I’ve been bigging up interdisciplinarity and generalism as something we must look to provide in UK HE alongside more traditional subject/discipline-based degrees. The most viewed blogs that are closely related to these topics are here, here and here.
However, in the interest of balance, there are two pieces of cautionary advice I wish to offer alongside championing these approaches in HE.
1. You can’t have everything
Although we may wish to increase breadth, there is simply no way anyone could cover the most elementary courses in, say, 30 subjects at university. Even if this were theoretically possible on the timetable, it is hard to see what taking only introductory courses in such a range of subjects could achieve. I suppose, speculating only, such an approach could be a research project in itself, part of a wider attempt to understand the nature of learning beginner’s material in a wide range of subjects, but this sound more like a masters or PhD project in education, if anything. It is difficult to see what an undergraduate would get from doing this.
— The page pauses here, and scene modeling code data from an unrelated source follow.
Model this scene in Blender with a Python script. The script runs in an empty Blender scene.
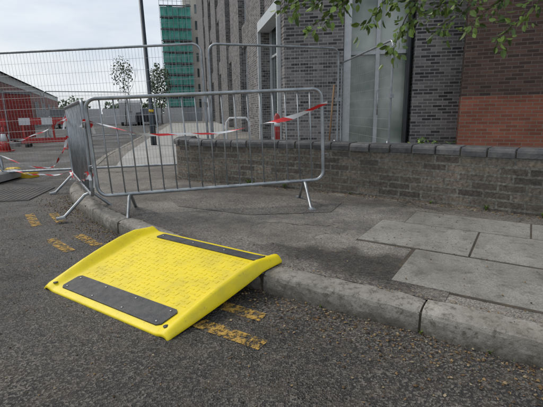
import bpy, math, random, bisect
from mathutils import Vector, Matrix, noise
random.seed(7)
sc=bpy.context.scene
V=Vector
# ---------------------------------------------------------------- materials
def newmat(name):
    m=bpy.data.materials.new(name); m.use_nodes=True
    nt=m.node_tree; b=nt.nodes['Principled BSDF']
    return m,nt,b
def N(nt,t,**k):
    n=nt.nodes.new(t)
    for a,v in k.items():
        if a in n.inputs.keys(): n.inputs[a].default_value=v
        else: setattr(n,a,v)
    return n
def L(nt,a,b): nt.links.new(a,b)
def C(c): return (c[0],c[1],c[2],1)
def mixc(nt,fac,a,b,mode='MIX'):
    n=nt.nodes.new('ShaderNodeMix'); n.data_type='RGBA'; n.blend_type=mode
    if hasattr(fac,'links'): L(nt,fac,n.inputs[0])
    else: n.inputs[0].default_value=fac
    for i,x in ((6,a),(7,b)):
        if isinstance(x,(tuple,list)): n.inputs[i].default_value=C(x)
        else: L(nt,x,n.inputs[i])
    return n.outputs[2]
def ramp(nt,src,p0,p1,c0=(0,0,0),c1=(1,1,1)):
    r=nt.nodes.new('ShaderNodeValToRGB'); L(nt,src,r.inputs[0])
    r.color_ramp.elements[0].position=p0; r.color_ramp.elements[1].position=p1
    r.color_ramp.elements[0].color=C(c0); r.color_ramp.elements[1].color=C(c1)
    return r.outputs[0]
def noi(nt,vec,scale,detail=3,rough=.6):
    n=N(nt,'ShaderNodeTexNoise',Scale=scale,Detail=detail,Roughness=rough)
    if vec is not None: L(nt,vec,n.inputs['Vector'])
    return n.outputs['Fac']
def mul(nt,a,k):
    n=nt.nodes.new('ShaderNodeMath'); n.operation='MULTIPLY'; L(nt,a,n.inputs[0])
    if hasattr(k,'links'): L(nt,k,n.inputs[1])
    else: n.inputs[1].default_value=k
    return n.outputs[0]
def bump(nt,b,h,strength=.3,dist=.01,prev=None):
    n=N(nt,'ShaderNodeBump',Strength=strength,Distance=dist); L(nt,h,n.inputs['Height'])
    if prev is not None: L(nt,prev,n.inputs['Normal'])
    L(nt,n.outputs[0],b.inputs['Normal']); return n.outputs[0]
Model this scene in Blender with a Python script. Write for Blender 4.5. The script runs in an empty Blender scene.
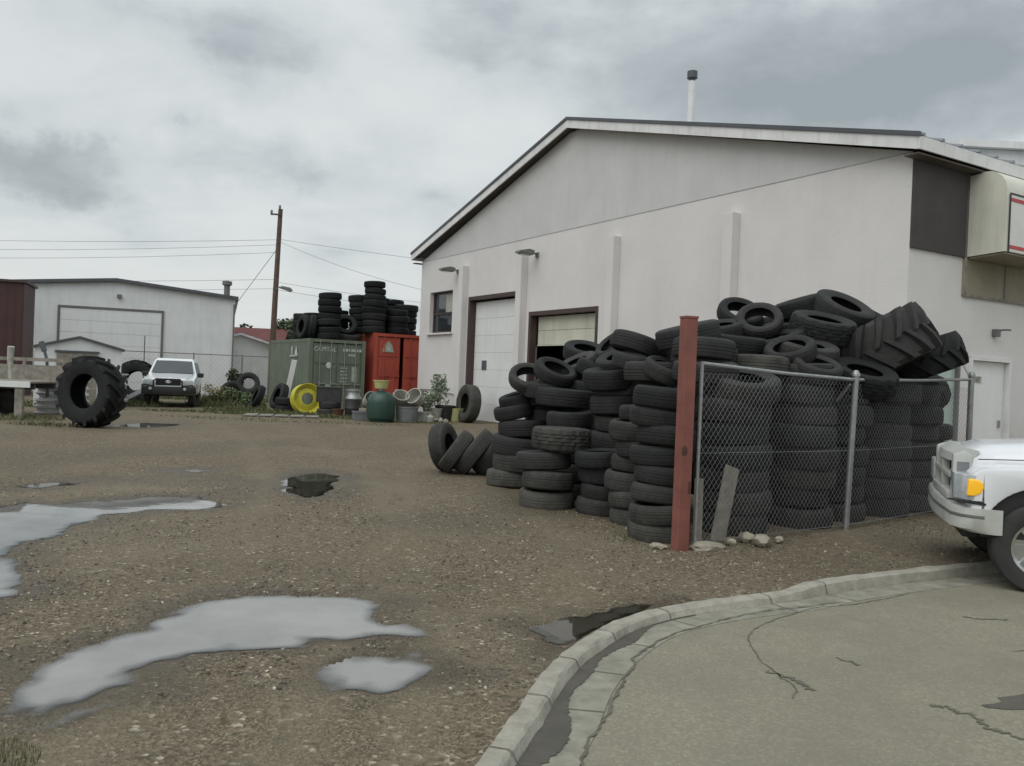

So although I maintain that the impulse to generalism is to be encouraged, even lauded, this impulse, like many impulses, must be guided and in some cases restrained so that the student is able to deepen their knowledge across as broad a range as possible. This guidance is greatly helped if the student already has in mind interesting multidisciplinary combinations (e.g. combining politics, economics and computer programming, or engineering, physics and design etc), but it is also possible to fashion undergraduate degrees with little connection between some of the disciplines, provided they are well-chosen and not too much is attempted.
2. The isolated genius
I blogged on something related to this a while ago, when I spoke of individuation, but it is worth repeating. Knowledge grows almost exclusively out of communities of people engaged in closely related research. Even fairly solitary geniuses like Einstein were connected, via the literature of the day, to the thoughts, work and experiments of other thinkers with very similar interests. But truly brilliant interdisciplinarians, who manage to forge combinations of disciplines where hitherto there had been very little connection (Georgescu-Roegen, the Econophysicist is on my mind at the moment), run a considerable risk of finding no audience for their work and no way to be heard. True, they can soldier on regardless, and – these days – can self-publish via the internet and try their best to build a community which is interested in their work and with whom they can go forward. But it can be a lonely business, and there may be no obvious career path. Such original thinkers may then need to work for money in areas not connected with their primary interests while they cement the foundations for their newly created interdiscipline by the 21st century version of candle light.
It is worth bearing these two things in mind as students have more and more opportunities to shape their own knowledge and form their own interdisciplinary and personal frameworks.